Audio By Carbonatix
Vodafone Ghana has, for 15 months consecutive months, maintained a clean sheet in terms of voice quality of service (QoS), while all the other five telcos recorded and continue to record various levels of breaches over the period.
Minister of Communications, Dr. Edward Omane Boamah therefore commended Vodafone for working hard to achieve the regulator’s QoS key performance indicators (KPI), and also meeting customers’ expectation over that long period.
He was speaking at the opening of the International Telecom Union’s (ITU) Quality of Service Development Group (QSDG) meeting in Accra. This is the Group that sets standards to improve telecom services across the world.
The NCA’s periodic QoS Reports, which is based on the Cellular Mobile License obligations, shows how the six telecom operators in the country are doing in terms of call drops rate, call congestion rate, call set up time and stand-alone dedicated control channel (SDCCH) congestion rate.
The law allows telcos up to one per cent each of call congestion and SDCCH congestion rates, and also allow up to 3% call drops rate.

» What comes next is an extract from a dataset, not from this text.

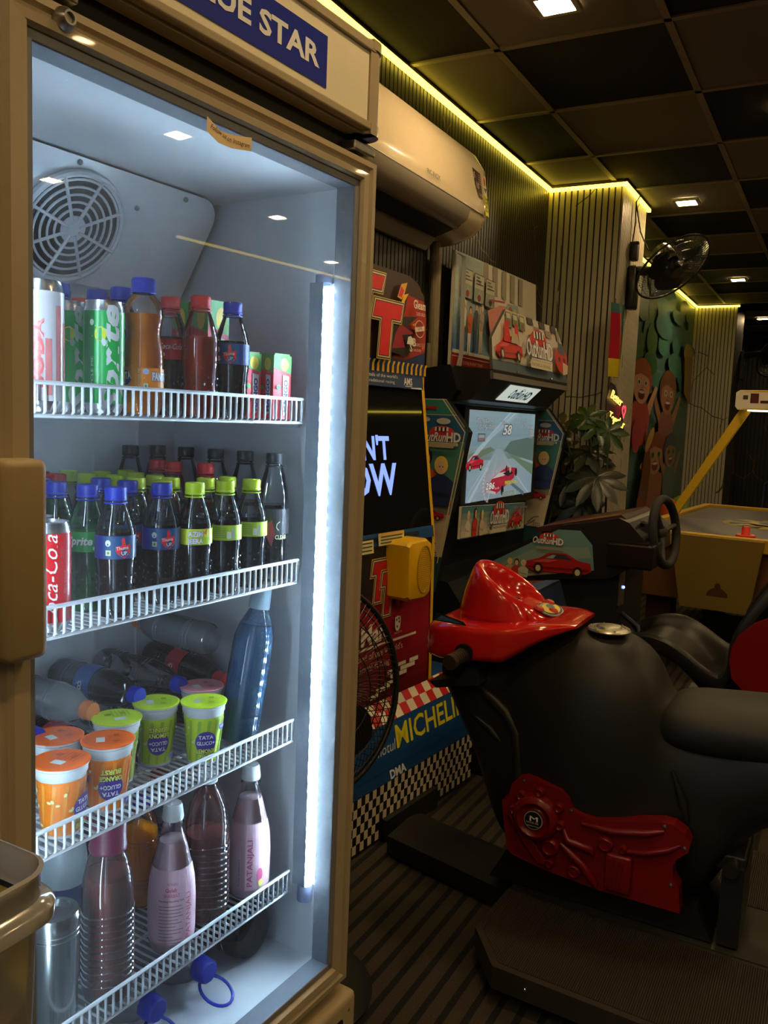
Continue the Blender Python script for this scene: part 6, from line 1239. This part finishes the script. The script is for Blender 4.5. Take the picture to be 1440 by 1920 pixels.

It also insists that for 95% of the time, calls should be set up within less than or up to 10 seconds.
Call set up rate means, if a person makes a call from Vodafone to any other network for instance, it has to take only up to 10 seconds for the call to register on the receiver’s handset. If it took more than 10 seconds, it is a failure.
In terms of congestion rate and SDCCH congestion rate, the law allows only one out of 100 calls to be affected by congestion; anything above that is a breach of the QoS KPI’s.
And 3% call drop rate means out of every 100 calls, only three are allowed to drop. If more than three out of 100 calls drops, that constitutes a breach of the QoS indicators.
The QoS tests, according to the NCA, are carried out in various localities and the results are based on user’s perspective among other factors.
A close look at the NCA’s published QoS Reports indicate that the last time Vodafone was fined was in April 2012, and it was GHS50,000 for call set up breaches in the Western region. But it has since either recorded zero or negligible amount of breaches from May 2012 to July 2013.
Vodafone has, by this feat avoided any fines, while its competitors continue to suffer fines and or warnings from the NCA regularly.